El segundo argumento de AMLO para deslegitimar a Calderón fue que su victoria fue por un puñado de votos, 236,006 para ser exactos. Pero en democracia se gana por un voto o por un millón de votos y la legitimidad democrática no se mide por el número de votos que recibe un candidato, sino por la integridad del debido proceso electoral.
En 2016 hubo voces de izquierda que decían que Trump carecía de legitimidad democrática al haber perdido el voto popular frente a Hillary Clinton por casi 2,9 millones de votos. Los miembros del Partido Demócrata conocían las reglas de antemano y las aceptaron al inscribir un candidato sabiendo que el Colegio Electoral tenía la última palabra. Señalar a toro pasado lo anticuado o complejo del sistema electoral estadounidense para desacreditar al vencedor es dar patadas de ahogado.
Al igual que Trump en 2020-21, AMLO en 2006 no se limitó a la retórica y de las palabras pasó a los hechos. Intentó primero chantajear al Tribunal Electoral para que invalidara la elección tomando como rehén la Avenida Reforma y, no logrando su objetivo, trató de impedir por la fuerza la juramentación de Calderón en el Congreso mexicano.
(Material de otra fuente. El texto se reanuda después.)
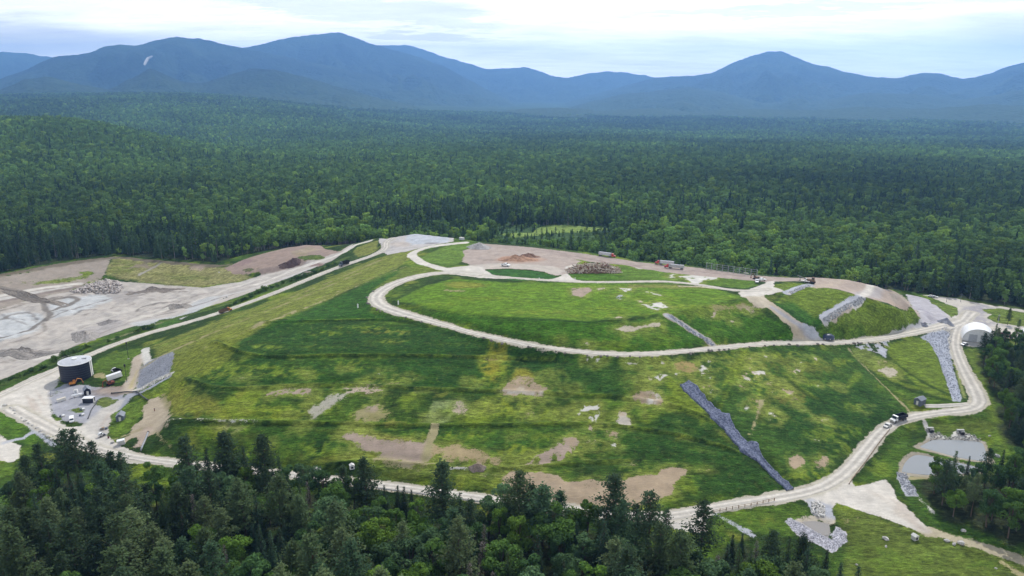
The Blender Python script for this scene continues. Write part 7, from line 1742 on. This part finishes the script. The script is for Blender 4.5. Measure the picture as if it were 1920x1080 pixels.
rocks('rubble', [(1250,590),(1256,590),(1308,625),(1340,646),(1334,648),(1300,628)], 260, .3, .6, (.29,.30,.34), 'grey stones in the gutter crossing the green summit slope', 31)

ROCKM = earth('boulder_stone', (.54,.52,.48)); ROCKD = earth('boulder_dark', (.22,.205,.18))
def boulder_mesh(seed):
    bm = bmesh.new(); bmesh.ops.create_icosphere(bm, subdivisions=2, radius=1); r = np.random.default_rng(seed); a = r.normal(size=(4, 3))
    for v_ in bm.verts:
        k = 1 + .22 * math.sin(2.1 * v_.co.dot(Vector(a[0])) + seed) + .12 * math.sin(4 * v_.co.dot(Vector(a[1]))); v_.co = Vector((v_.co.x * k * 1.15, v_.co.y * k * .85, v_.co.z * k * .7))
    me = bpy.data.meshes.new('boulder'); bm.to_mesh(me); bm.free(); me.materials.append(ROCKM); return me
BM = [boulder_mesh(s) for s in (1, 2, 3)]; BD = [m_.copy() for m_ in BM]
for m_ in BD: m_.materials[0] = ROCKD
def boulder(px, py, s, label, group=None, dark=False, xy=None):
    x, y = xy if xy else hp(px, py)[:2]
    o = bpy.data.objects.new('boulder', (BD if dark else BM)[RNG.integers(3)]); COL.objects.link(o)
    o.location = (x, y, float(Hs(x, y)) + s * .25); o.scale = (s, s, s); o.rotation_euler = (RNG.uniform(-.3, .3), RNG.uniform(-.3, .3), RNG.uniform(0, 6.28)); tag(o, label, 'boulder', group)
for px, py in [(9,761),(20,765),(26,770),(29,775.5),(41,784),(48,789),(54,794),(61,798),(69,803),(76,809),(83,814),(90,819),(97,824)]:
    boulder(px, py, RNG.uniform(.5, .95), 'pale boulder in the row edging the gravel loop corner', 'boulders edging the loop corner')
for px, py, s, lab in [(1659.5,1011,1.3,'large pale boulder with dark hollow on the meadow below the junction'),(1870,856,1.2,'white boulder above the pond-side wood'),(1661,1025,.6,'small pale boulder below the large hollow one'),(1606,1059,.5,'little white boulder alone in the lowest meadow'),(1867,1066,.5,'little pale boulder by the lowest dirt trail'),(1855.5,818,.7,'white boulder on the grass beside the upper pond'),(420,560,.9,'white boulder on pale ground beside the pit hedge'),(426,557.5,1.4,'large pale boulder on the pit road near the hedge'),(499,539,1.5,'large pale boulder at the hedge above the pit road'),(411,511,.8,'white boulder at the forest edge by the spoil mound'),(590,880,1.6,'pale stone block at the lower road start'),(597,881,1.2,'smaller pale stone block at the lower road start'),(1775,1015,1.0,'pale boulder beside the dirt trail, nearest the concrete riser'),(1789,1021,.9,'pale boulder beside the dirt trail, between the other pale ones'),(1801,1019,1.3,'broad pale boulder beside the dirt trail, farthest from the concrete riser'),(1806,996,1.0,'pale bluish boulder on grass above the dirt trail'),(1693,839,.7,'x')][:-1]:
    boulder(px, py, s * .8, lab)
Wl = ROADS['top'][0]; n_ = len(Wl)
T_ = np.gradient(Wl[:, :2], axis=0); T_ /= np.linalg.norm(T_, axis=1)[:, None]
hw_ = np.interp(np.linspace(0, 1, n_), np.linspace(0, 1, 25), ROADS['top'][1])
L_acc = 0; k = int(n_ * .16)
while k < int(n_ * .80):
    side = -1 if True else 1
    nx_, ny_ = T_[k, 1], -T_[k, 0]
    off = hw_[k] + RNG.uniform(.2, 1.6)
    boulder(0, 0, RNG.uniform(.3, .85), 'grey edge boulder on the outer side of the summit loop road', 'boulders edging the summit loop road', True, (Wl[k, 0] + nx_ * off, Wl[k, 1] + ny_ * off)); k += int(RNG.choice([1, 2, 3, 4, 7]))
# concrete risers on the meadow and beside the road
for px, py, lab in [(1715, 1011, 'pale concrete riser with gabled cap on the lower meadow'), (660, 878, 'white hatch box standing on the bank above the lower road')]:
    r = root('concrete_riser', px, py, None, lab, 'concrete riser', ang=.4)
    MB().box((0,0,.7),(1.9,1.7,1.7),0,.94).build('body', MT['concrete' if 'riser' in lab else 'white'], r, bevel=.06); MB().prism([(-1.05,1.5),(1.05,1.5),(0,2.1)], -.95, .95).build('cap', MT['offwhite'], r); MB().box((0,-.86,.7),(.9,.05,.9)).build('opening', MT['black'], r)
for px, py, lab in [(1801.5, 813, 'dark-mouthed culvert on the stony bank of the upper pond, between stones'), (1744, 809, 'dark-mouthed culvert where the stony gully meets the upper pond')]:
    r = root('culvert', px, py, None, lab, 'culvert', 'culverts of the upper pond', ang=math.pi * .5)
    MB().tube([(-1.5,0,.55),(1.6,0,.45)], .85, 18, False).build('barrel', MT['pipe'], r); MB().tube([(-1.45,0,.55),(-1.4,0,.55)], .8, 18).build('dark_mouth', MT['black'], r)
    MB().box((.3,1.3,.45),(1.2,.7,1.1)).box((.3,-1.3,.45),(1.2,.7,1.1)).box((.6,0,1.55),(1.0,3.2,.35)).build('headwall', MT['concrete'], r)

# --- timber pile: splintered boards heaped on a core
x, y, z = hp(1113, 509)
tpile = root('timber_pile', 0, 0, None, 'long heap of splintered timber and demolition boards on the summit lawn', 'timber pile', loc=(x, y, z), ang=math.atan2(hp(1150, 510)[1] - hp(1080, 510)[1], hp(1150, 510)[0] - hp(1080, 510)[0]))
def pile_h(u, v): return max(0, 4.6 * (1 - abs(u / 17.5) ** 2.4) * (1 - abs(v / 6.0) ** 1.6) * (1 + .25 * math.sin(u * .9) * math.cos(v * 1.3)))
m = MB(); nu, nv = 30, 12; V = [(-17 + 34 * i / nu, -5.8 + 11.6 * j / nv, pile_h(-17 + 34 * i / nu, -5.8 + 11.6 * j / nv) * .85 - .1 + .2 * RNG.normal() * (0 < i < nu)) for i in range(nu + 1) for j in range(nv + 1)]
m.add(V, [(i * (nv + 1) + j, (i + 1) * (nv + 1) + j, (i + 1) * (nv + 1) + j + 1, i * (nv + 1) + j + 1) for i in range(nu) for j in range(nv)]); m.build('core', MT['brown'], tpile)
for mt, cnt, nm in (('timber', 260, 'boards'), ('palewood', 330, 'boards'), ('brown', 70, 'boards'), ('rust', 60, 'boards')):
    m = MB()
    for _ in range(cnt):
        u, v = RNG.uniform(-16.5, 16.5), RNG.uniform(-5.6, 5.6); hz = pile_h(u, v) + RNG.uniform(-.1, .45); a = RNG.uniform(0, math.pi); t = RNG.normal() * .4; L = RNG.uniform(1.2, 4.0)
        d = np.array([math.cos(a) * math.cos(t), math.sin(a) * math.cos(t), math.sin(t)]) * L / 2; c = np.array([u, v, max(.15, hz)]); m.tube([c - d, c + d], RNG.uniform(.12, .30), 4)
    tag(m.build(nm, MT[mt], tpile), None, None, None, 'stuff')

# --- lined drainage channel down the front slope
def channel_mat():
    m, nt = nmat('channel_lining'); g_ = node(nt, 'ShaderNodeNewGeometry'); P = g_.outputs['Position']
    v = node(nt, 'ShaderNodeTexVoronoi'); v.inputs['Scale'].default_value = 1.3; nt.links.new(P, v.inputs['Vector'])
    col = mixcol(nt, (.045,.055,.095), (.175,.195,.265), remap(nt, v.outputs['Distance'], .15, .75, 0, 1)); col = mixcol(nt, col, (.34,.36,.42), remap(nt, noise_n(nt, P, 1.7, 5, .7), .57, .68, 0, .6))
    b = node(nt, 'ShaderNodeBsdfPrincipled'); b.inputs['Roughness'].default_value = .95; b.inputs['Specular IOR Level'].default_value = .1; nt.links.new(col, b.inputs['Base Color']); o_ = node(nt, 'ShaderNodeOutputMaterial'); nt.links.new(b.outputs[0], o_.inputs[0]); return m
M_CH = channel_mat()
Wc = CHW; n = len(Wc); T_ = np.gradient(Wc[:, :2], axis=0); T_ /= np.linalg.norm(T_, axis=1)[:, None]; Nn = np.stack([-T_[:, 1], T_[:, 0]], 1)
s_ = np.linspace(0, 1, n); bul = 1.3 * np.exp(-((s_ - .08) / .07) ** 2) + 2.0 * np.exp(-((s_ - .36) / .05) ** 2) + 1.9 * np.exp(-((s_ - .66) / .045) ** 2)
hw = 2.9 - 1.2 * sstep(.62, .8, s_) + bul * 1.0
us = np.linspace(-1, 1, 15); V = []
for u in us:
    off = u * hw * (1 + .1 * np.sin(np.arange(n) * 1.9 + u * 3)); xx = Wc[:, 0] + Nn[:, 0] * off; yy = Wc[:, 1] + Nn[:, 1] * off
    edge = .55 * np.exp(-((abs(u) - .8) / .16) ** 2)
    zz = Hs(xx, yy) + .12 + edge + (abs(u) < .99) * (1.1 * np.abs(fbm(1.8, xx, yy, 88, 2)) + 1.3 * bul * np.abs(fbm(2.2, xx, yy, 90, 2))) - (.5 if abs(u) > .99 else 0)
    V.append(np.stack([xx, yy, zz], 1))
V = np.stack(V, 1).reshape(-1, 3); c0 = V.mean(0)
ch = mesh_np('drainage_channel', V - c0, grid_faces(n, len(us), True), M_CH); ch.location = c0; tag(ch, 'blue-grey lined drainage channel running diagonally down the grassy front slope', 'drainage channel')

# --- pale scar of bare rock high on the western massif
from mathutils.bvhtree import BVHTree
dgV = [ob for ob in SC.objects if ob.name.startswith('mountain')]
def far_hit(px, py):
    d = Vector(tuple(float(v) for v in ray(px, py))).normalized(); best = None
    for ob in dgV:
        t = BVH[ob.name].ray_cast(Vector((0, 0, CAMZ)), d)
        if t[0] is not None and (best is None or t[3] < best[1]): best = (t[0], t[3], d)
    return best[0] - best[2] * 25 if best else None
BVH = {ob.name: BVHTree.FromPolygons([v.co for v in ob.data.vertices], [p.vertices for p in ob.data.polygons]) for ob in dgV}
sp = [(269,120),(271,114),(274,109.5),(276,107),(279,106.5),(282,104.5),(285,104),(284,106),(280,108.5),(278,109),(276,113),(274,114),(272,118),(270,121)]
hits = [far_hit(a, b) for a, b in sp]
if all(h is not None for h in hits):
    c = sum(hits, Vector()) / len(hits); V = [h - c for h in hits] + [h - c + Vector((0, 40, -25)) for h in hits]; n = len(hits)
    sc_ = MB().add(V, [tuple(range(n)), tuple(range(2 * n - 1, n - 1, -1))] + [(i, i + n, (i + 1) % n + n, (i + 1) % n) for i in range(n)]).build('rock_slide', earth('bare_rock', (.62,.60,.57))); sc_.location = c; tag(sc_, 'pale rock slide scar high on the blue western mountain', 'rock slide')
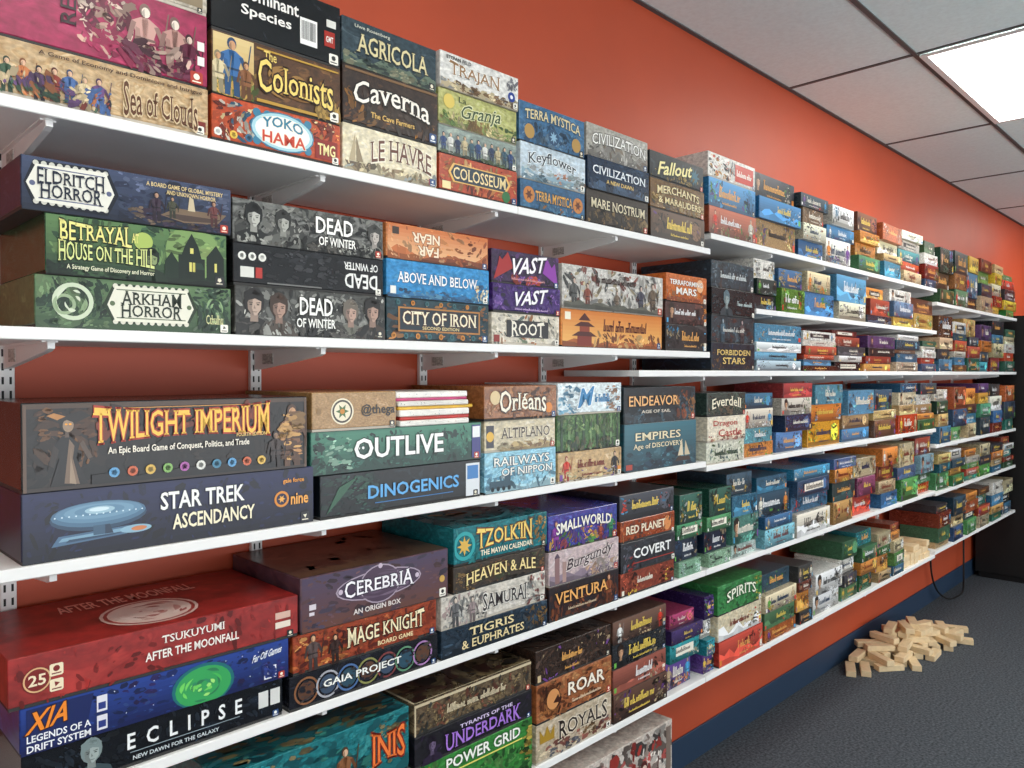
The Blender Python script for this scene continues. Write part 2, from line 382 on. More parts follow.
# =================================================================== ROOM
XA,XB,YB=-2.9,9.5,-5.2; CZ=CAMZ+1.30
struct('floor',box_me('floor',XA,XB,YB,0,-.05,0),M['carpet'])
struct('wall_left',box_me('wall',XA,XB,0,.1,0,CZ),M['wall'])
struct('wall_back',box_me('wall',XB,XB+.1,YB,.1,0,CZ),M['wall'])
bm=bmesh.new()
WX0,WX1,WZ0,WZ1=-2.2,8.8,.35,2.65
bm_box(bm,XA,WX0,YB-.1,YB,0,CZ); bm_box(bm,WX1,XB,YB-.1,YB,0,CZ); bm_box(bm,WX0,WX1,YB-.1,YB,0,WZ0); bm_box(bm,WX0,WX1,YB-.1,YB,WZ1,CZ)
struct('wall_right',bm_mesh(bm,'wall'),M['wall2'])
bm=bmesh.new()
for i in range(8):
    sx=WX0+(WX1-WX0)*i/7; bm_box(bm,max(WX0,sx-.03),min(WX1,sx+.03),YB-.08,YB-.02,WZ0,WZ1)
bm_box(bm,WX0,WX1,YB-.08,YB-.02,WZ0,WZ0+.05); bm_box(bm,WX0,WX1,YB-.08,YB-.02,WZ1-.05,WZ1)
struct('added_window_1',bm_mesh(bm,'added_window'),M['frame'])  # unseen window, added so fill light can enter behind the camera
struct('wall_front',box_me('wall',XA-.1,XA,YB,.1,0,CZ),M['wall2'])
struct('ceiling',box_me('ceiling',XA,XB,YB,.1,CZ,CZ+.05),M['ceil'])
struct('baseboard_left',box_me('baseboard',XA,XB,-.008,0,0,.12,.002),M['board'])
bm=bmesh.new()
y=-.545
while y>YB: bm_box(bm,XA,XB,y-.009,y+.009,CZ-.005,CZ); y-=.61
s=3.395-1.22*5
while s<XB: bm_box(bm,s-.009,s+.009,YB,0,CZ-.004,CZ); s+=1.22
bm_box(bm,XA,XB,-.018,0,CZ-.005,CZ)
struct('trim_1',bm_mesh(bm,'trim'),M['tbar'])
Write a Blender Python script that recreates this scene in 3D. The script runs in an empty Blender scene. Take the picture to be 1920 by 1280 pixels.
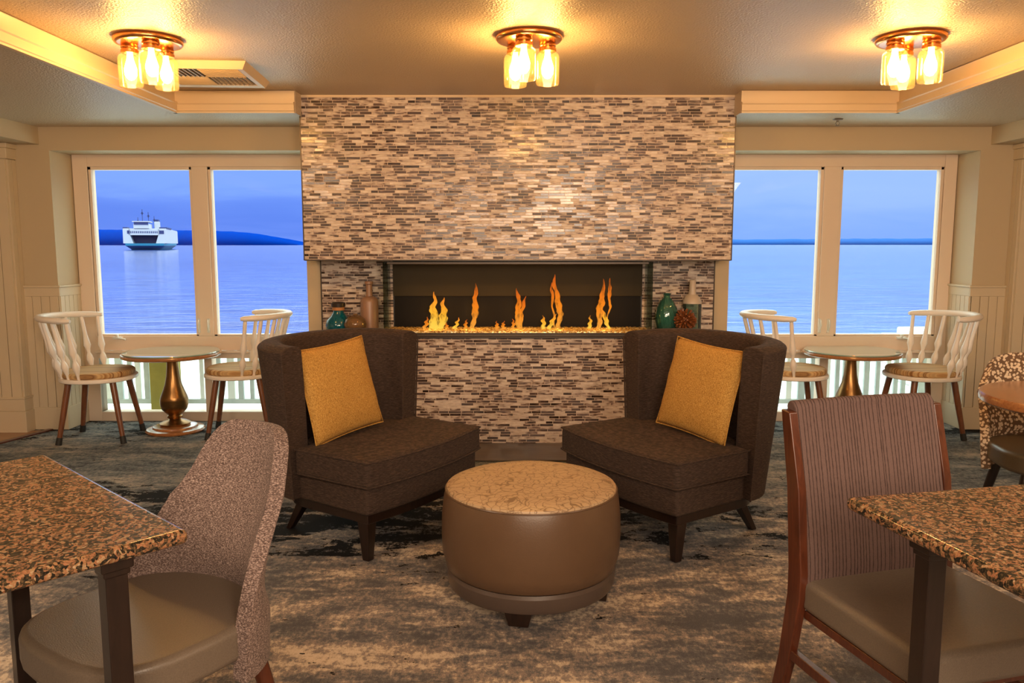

Fue un precedente del ataque al Capitolio en Washington D.C. el 6 de enero de 2021, cuyos participantes tenían como objetivo impedir la certificación de Joe Biden por parte del Congreso de los Estados Unidos y del vicepresidente Mike Pence. En ambos casos un candidato perdedor intentaba romper el orden constitucional, y en ambos casos sus seguidores estaban convencidos de haber sido despojados de un triunfo legítimo.
Los acontecimientos en México en 2006 y el ataque al Capitolio en 2021 muestran varias cosas. Una es las graves consecuencias para la vida política de un país cuando se alimentan los bulos de fraude. Segundo, que ciudadanos que en otras circunstancias son respetuosos de la ley, pueden convencerse de ser víctimas de un robo y actuar en consecuencia. Tercero, que mentir sale muy barato.
¿Qué castigo se le impuso a AMLO desde la autoridad electoral por alzarse contra ella y llevar al país a su peor crisis en su historia contemporánea? Ninguno. Todo lo contrario, siguió recibiendo dinero del Instituto Nacional Electoral (INE) por vía de su partido. Pero aunque a Trump se le abrió una investigación en el Congreso, lo cierto es que continúa en activo en política y aún controla un ala importante del Partido Republicano.
Dice el politólogo Adam Przeworski que la prueba del ácido de una democracia no es la alternancia en el poder entre partidos sino que los perdedores acepten su derrota. Pero la opción de no reconocer una derrota en elecciones libres se ha demostrado atractiva y rentable políticamente. Si alguna vez conceder un fracaso electoral mandaba un mensaje de compromiso democrático que permitiese a un político sobrevivir y reinventarse en un futuro, hoy eso parece ser cosa del pasado. Lo que paga hoy es la actitud recalcitrante y lanzar e insistir en acusaciones de fraude aun a sabiendas de que carecen de fundamento.
Podría ser que en un futuro la verdadera prueba del ácido de una democracia será la forma de lidiar con los malos perdedores y aquellos que la socavan abusando de las libertades que otorga. Y una cosa más: si nos quitamos las gafas ideológicas, veremos que la falta de compromiso con la democracia no es un asunto de derechas o de izquierdas, y que el verdadero antecedente de no reconocer derrotas electorales en nuestro hemisferio no es Trump sino AMLO, un “election denier” avant la lettre.